The trust relationship between the state and the private sector has deteriorated rapidly over the last five years.
Ryk van Niekerk 14 August 2017
President Zuma’s term in office has wreaked havoc on the SA economy. Picture: Reuters/Rogan Ward
The notion of a tax boycott seems to creep into many casual conversations among taxpayers.
Recent revelations of the extent of corruption and flows of billions to Dubai, do not sit well with those funding state coffers, and rightly so.
Ignoring the merits and possible consequences of such a revolt, the practical prospects of a wide scale tax boycott are limited. But many South Africans may be oblivious to a massive investment boycott by the private sector that is on the go.
This boycott began when President Jacob Zuma took office and has steadily gained momentum over the last five years as the trust relationship between the state and private sector deteriorated.
In fact, the distrust – or trust deficit in the language of politicians – is accelerating. The reasons are quite intuitive: Corruption that is out of control, state capture and new populist policies that are akin to government hitting the self-destruct button.
The latest example is mineral resources minister Mosebenzi Zwane’s efforts to destroy the mining industry through a combination of incompetence and malevolence. Even though finance minister Malusi Gigaba – who is also under a cloud – seems to try and change perceptions about government’s intent, Zwane’s actions alone will have a profound impact on many other sectors.
It is therefore not a surprise that private enterprises only invest the bare minimum.
Gross Fixed Capital Formation
The extent of the investment boycott is evident in various economic indicators, most notably in the recent trends of South Africa’s Gross Fixed Capital Formation (GFCF). It measures the investment in productive assets such as factories, machinery, equipment and other employment generating industries, and is a leading indicator of future economic growth. According to the latest Reserve Bank Quarterly Bulletin, the private sector’s contribution to total GFCF in the local economy dropped from 70% in 2008 to 60% in 2016, which resulted in the total GFCF as a percentage of GDP falling from 23.5% to 19.6%.

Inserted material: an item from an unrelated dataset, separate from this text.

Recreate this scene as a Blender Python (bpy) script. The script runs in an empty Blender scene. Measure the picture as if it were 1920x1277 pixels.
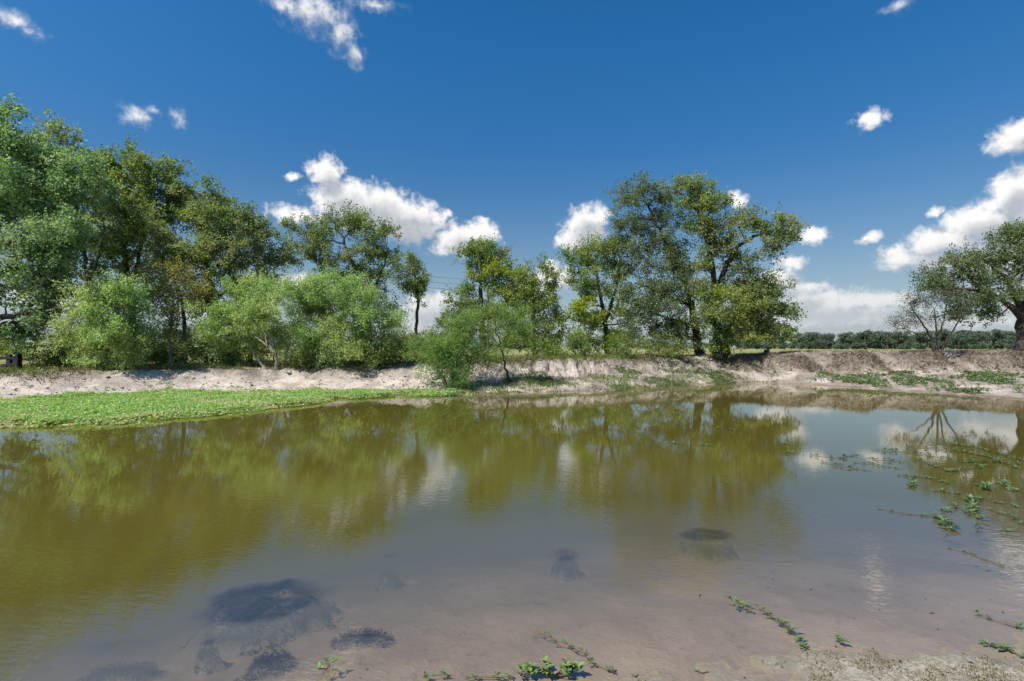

To put this in perspective, the target of the National Development Plan is 30%.
Other indicators show this too. A recent survey by the University of Johannesburg’s Centre for Competition, Regulation and Economic Development suggests there is up to R1.4 trillion (cash) just on the balance sheets of the 50 largest companies on the JSE.
This is 35% of SA’s GDP, sitting idle! There are 350 other listed companies and many other large unlisted enterprises who are also desperately clinging onto cash, which could easily match the R1.4 trillion.
Risk is not worth it
The reason for the boycott is quite simple. The private sector, as resilient and innovative as it can be, is very predictable. Private enterprises will only invest if the potential rewards of new ventures justify the risk, especially if payback terms are north of ten years – as is the case in the mining and manufacturing industries.